Berdasarkan kutub-kutub dalam setiap dimensi, MBTI akhirnya merumuskan 16 karakter yang punya keunggulan dan kekurangannya masing-masing. Namun, MBTI yakin kalau pengkategorian ini justru bisa memaksimalkan kualitas hidup seseorang karena masing-masing karakter unggul di bidangnya sendiri.
Di antaranya adalah: ENFJ Sang Guru atau The Giver; ENFP Sang Pemenang atau The Inspirer; ENTJ Sang Komandan atau The Executive; ENTP Sang Visionaris atau The Innovator; ISFJ Sang Pengasuh atau The Nurturer, ISFP Sang Penggubah atau The Artist; ISTJ Sang Inspektur atau The Duty Fulfiller; ISTP Sang Perajin atau The Mechanic; ESFJ Sang Pemberi atau The Caregiver; ESFP Sang Penghibur atau The Performer; ESTJ Sang Pemantau atau The Supervisor; ESTP Sang Pekerja atau The Dynamo INFJ Sang Pelindung atau The Councelor); INFP Sang Penyembuh atau The Idealist; INTJ Sang Dalang atau The Mastermind; INTP Sang Perakit atau The Thinker.
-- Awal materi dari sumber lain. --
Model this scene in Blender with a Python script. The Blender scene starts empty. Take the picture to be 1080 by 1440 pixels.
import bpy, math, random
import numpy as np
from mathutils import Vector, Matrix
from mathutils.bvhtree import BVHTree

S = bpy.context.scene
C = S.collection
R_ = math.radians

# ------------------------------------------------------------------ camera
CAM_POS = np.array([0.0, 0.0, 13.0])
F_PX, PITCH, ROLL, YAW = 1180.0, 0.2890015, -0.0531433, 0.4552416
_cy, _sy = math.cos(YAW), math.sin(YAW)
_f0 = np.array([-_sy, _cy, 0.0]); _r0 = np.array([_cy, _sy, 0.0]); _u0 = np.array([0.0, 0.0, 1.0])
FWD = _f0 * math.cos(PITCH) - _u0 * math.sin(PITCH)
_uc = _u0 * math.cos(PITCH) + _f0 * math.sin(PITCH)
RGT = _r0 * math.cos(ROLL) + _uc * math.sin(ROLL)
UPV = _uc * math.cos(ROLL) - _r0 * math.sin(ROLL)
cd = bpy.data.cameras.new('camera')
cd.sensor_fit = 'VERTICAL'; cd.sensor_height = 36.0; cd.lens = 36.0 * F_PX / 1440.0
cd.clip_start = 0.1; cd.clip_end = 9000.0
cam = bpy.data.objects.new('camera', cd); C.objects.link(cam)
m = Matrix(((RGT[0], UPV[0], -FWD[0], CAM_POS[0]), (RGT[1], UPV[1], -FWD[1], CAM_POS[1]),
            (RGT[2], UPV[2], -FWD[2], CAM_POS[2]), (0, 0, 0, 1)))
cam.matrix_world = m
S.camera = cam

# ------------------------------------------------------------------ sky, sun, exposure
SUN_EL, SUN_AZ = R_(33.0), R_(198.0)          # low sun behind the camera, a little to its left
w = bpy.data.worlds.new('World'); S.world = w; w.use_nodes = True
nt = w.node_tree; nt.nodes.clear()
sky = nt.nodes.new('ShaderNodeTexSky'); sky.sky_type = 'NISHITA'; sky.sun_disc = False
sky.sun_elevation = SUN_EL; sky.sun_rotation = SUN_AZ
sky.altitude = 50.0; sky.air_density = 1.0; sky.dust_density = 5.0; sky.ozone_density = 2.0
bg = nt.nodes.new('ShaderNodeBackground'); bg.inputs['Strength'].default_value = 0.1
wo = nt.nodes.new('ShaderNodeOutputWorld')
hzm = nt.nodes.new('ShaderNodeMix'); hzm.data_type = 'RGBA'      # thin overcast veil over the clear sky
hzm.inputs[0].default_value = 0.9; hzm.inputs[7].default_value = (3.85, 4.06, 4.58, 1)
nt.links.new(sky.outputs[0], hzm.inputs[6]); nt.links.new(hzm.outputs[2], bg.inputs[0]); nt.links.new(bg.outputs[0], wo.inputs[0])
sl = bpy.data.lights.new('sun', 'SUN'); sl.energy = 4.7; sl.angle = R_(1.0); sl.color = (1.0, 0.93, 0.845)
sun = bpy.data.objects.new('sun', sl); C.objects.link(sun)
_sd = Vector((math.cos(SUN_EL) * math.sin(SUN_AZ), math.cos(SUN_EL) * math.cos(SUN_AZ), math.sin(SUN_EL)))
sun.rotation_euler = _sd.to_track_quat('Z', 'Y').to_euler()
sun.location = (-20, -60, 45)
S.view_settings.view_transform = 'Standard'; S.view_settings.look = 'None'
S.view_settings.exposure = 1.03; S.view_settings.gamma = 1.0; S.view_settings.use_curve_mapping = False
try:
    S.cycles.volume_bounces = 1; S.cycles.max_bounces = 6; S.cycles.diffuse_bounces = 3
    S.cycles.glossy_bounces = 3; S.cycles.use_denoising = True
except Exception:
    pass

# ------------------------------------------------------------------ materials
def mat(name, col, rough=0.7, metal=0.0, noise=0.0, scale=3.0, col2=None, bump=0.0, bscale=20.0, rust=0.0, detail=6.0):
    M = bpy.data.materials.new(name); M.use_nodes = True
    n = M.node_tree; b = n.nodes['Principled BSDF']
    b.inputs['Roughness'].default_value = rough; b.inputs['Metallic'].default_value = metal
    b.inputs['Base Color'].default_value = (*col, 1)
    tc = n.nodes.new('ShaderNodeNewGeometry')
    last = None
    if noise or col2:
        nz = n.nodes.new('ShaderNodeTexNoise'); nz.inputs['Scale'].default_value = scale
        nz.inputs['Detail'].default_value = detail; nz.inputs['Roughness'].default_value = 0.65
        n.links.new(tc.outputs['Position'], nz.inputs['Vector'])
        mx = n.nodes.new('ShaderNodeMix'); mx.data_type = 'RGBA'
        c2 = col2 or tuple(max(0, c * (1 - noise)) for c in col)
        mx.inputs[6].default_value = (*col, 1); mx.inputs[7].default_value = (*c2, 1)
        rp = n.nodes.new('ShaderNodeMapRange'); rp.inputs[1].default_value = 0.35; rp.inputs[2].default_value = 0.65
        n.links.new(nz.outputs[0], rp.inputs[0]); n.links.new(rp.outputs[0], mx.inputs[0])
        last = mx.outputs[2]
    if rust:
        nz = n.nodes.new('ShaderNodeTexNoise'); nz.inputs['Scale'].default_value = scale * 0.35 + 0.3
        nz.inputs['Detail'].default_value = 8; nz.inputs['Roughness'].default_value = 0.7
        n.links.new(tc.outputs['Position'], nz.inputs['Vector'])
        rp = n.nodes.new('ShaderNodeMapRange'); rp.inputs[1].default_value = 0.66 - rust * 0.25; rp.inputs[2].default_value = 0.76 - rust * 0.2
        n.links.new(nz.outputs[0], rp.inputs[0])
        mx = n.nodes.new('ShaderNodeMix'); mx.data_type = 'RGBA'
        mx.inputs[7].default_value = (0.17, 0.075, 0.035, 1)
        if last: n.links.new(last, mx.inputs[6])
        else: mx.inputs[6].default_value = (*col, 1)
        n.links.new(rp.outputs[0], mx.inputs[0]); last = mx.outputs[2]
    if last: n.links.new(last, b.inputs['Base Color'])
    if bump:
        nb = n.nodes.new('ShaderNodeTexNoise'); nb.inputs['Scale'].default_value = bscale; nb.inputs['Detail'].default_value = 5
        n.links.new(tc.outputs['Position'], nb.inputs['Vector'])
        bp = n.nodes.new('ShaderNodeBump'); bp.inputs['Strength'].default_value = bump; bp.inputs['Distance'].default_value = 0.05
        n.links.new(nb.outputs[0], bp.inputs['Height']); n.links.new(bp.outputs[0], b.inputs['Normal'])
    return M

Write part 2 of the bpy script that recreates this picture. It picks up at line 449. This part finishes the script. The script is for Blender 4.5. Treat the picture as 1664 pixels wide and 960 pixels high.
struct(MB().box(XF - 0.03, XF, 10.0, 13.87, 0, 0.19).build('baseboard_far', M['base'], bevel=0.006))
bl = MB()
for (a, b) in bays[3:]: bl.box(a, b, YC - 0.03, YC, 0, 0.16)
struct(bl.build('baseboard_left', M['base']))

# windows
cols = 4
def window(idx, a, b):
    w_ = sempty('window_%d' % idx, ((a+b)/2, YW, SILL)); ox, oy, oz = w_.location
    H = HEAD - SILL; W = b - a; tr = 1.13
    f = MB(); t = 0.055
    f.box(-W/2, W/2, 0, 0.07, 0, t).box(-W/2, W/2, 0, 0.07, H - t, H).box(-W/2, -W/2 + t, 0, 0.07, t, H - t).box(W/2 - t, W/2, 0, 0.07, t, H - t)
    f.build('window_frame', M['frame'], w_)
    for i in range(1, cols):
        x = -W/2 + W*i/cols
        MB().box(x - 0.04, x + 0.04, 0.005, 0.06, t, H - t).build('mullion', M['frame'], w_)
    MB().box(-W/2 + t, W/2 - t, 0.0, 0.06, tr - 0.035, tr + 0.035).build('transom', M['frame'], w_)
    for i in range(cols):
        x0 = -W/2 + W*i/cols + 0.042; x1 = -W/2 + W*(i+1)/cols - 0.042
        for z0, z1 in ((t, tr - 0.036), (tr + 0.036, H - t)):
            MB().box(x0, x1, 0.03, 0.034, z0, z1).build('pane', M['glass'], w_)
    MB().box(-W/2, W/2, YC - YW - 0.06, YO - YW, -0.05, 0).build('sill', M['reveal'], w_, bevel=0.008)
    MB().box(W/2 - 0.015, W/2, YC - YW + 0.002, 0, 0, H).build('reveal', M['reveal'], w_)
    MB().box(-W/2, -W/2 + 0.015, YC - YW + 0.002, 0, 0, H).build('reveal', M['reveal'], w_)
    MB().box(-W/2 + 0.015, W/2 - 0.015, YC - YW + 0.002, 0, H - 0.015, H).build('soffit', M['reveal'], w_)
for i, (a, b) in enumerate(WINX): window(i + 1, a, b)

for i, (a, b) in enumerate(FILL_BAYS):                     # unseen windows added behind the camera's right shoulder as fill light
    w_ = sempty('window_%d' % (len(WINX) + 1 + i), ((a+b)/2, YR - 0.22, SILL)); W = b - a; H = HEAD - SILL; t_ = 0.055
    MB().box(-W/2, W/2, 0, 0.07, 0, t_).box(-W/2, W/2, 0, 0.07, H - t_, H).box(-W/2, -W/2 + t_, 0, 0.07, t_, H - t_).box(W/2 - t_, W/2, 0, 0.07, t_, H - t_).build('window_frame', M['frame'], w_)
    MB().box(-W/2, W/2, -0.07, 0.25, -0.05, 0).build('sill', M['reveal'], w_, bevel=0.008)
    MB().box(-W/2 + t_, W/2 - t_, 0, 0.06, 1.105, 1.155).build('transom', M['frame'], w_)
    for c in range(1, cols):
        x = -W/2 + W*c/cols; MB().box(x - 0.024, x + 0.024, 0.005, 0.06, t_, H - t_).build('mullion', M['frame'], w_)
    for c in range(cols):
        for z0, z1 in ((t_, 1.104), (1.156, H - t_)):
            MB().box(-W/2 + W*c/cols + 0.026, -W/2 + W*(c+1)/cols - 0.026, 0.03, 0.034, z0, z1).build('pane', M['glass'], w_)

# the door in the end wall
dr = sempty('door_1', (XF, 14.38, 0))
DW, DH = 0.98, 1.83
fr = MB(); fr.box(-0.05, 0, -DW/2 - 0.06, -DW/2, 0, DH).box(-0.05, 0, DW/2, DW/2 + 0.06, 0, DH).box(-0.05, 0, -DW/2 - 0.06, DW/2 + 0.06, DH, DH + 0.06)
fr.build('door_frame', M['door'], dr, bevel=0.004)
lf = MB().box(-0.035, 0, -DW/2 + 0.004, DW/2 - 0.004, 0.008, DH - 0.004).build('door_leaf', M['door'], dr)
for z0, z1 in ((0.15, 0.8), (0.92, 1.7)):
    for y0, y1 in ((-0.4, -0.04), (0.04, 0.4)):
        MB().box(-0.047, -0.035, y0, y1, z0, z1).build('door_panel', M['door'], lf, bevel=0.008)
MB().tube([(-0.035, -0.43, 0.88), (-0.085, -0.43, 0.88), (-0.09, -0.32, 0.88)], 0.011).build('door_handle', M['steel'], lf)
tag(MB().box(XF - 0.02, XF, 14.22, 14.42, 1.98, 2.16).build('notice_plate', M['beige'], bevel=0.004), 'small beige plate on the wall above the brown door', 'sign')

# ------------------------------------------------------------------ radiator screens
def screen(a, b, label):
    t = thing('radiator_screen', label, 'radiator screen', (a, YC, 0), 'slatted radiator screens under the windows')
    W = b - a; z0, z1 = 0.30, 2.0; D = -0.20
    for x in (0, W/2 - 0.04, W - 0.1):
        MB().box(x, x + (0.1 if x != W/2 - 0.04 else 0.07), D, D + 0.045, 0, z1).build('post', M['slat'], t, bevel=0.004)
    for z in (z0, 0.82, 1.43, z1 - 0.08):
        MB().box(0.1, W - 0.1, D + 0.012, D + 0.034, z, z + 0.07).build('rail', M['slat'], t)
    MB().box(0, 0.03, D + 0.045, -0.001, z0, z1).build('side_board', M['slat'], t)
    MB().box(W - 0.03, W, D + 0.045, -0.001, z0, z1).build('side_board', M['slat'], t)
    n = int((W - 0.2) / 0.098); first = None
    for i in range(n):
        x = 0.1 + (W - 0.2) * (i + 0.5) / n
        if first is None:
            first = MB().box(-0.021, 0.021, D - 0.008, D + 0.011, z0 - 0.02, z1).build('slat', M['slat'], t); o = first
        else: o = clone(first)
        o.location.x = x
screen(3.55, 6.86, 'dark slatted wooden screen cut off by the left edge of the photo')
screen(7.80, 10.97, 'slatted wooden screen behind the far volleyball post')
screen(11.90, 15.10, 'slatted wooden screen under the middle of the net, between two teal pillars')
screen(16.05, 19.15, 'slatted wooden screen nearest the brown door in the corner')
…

Di dunia kerja, MBTI memang psikotes yang paling sering dipakai. Menurut Paul dan Barbara, lebih dari 500 perusahaan yang pernah bekerja sama dengan mereka menggunakan tes ini sebagai prefensi untuk mengetahui potensi karyawan.
Bak semua teori dan ilmu pengetahuan yang selalu punya pihak-pihak yang meragukannya, konsep psikologi yang berkembang dari teori Tipe Kepribadian milik Carl G. Jung ini banyak pula diragukan kualitasnya oleh para ilmuan lain. Salah satunya oleh David J. Pittenger. Dalam makalahnya berjudul "Measuring MBTI… And Coming Up Short," ia menyangsikan ketepatan ramalan MBTI. Menurutnya, manusia tak bisa cuma dikotak-kotakan dalam 16 karakter.
Namun, dalam artikelnya "Soul Searching Through the Myerss-Briggs Test" di The Atlantic, Ilana E. Strauss menggambarkan kalau MBTI memang bisa membantu seseorang lebih mengenal dirinya sendiri, meski sejumlah peneliti meragukan klasifikasi 16 karakter tersebut.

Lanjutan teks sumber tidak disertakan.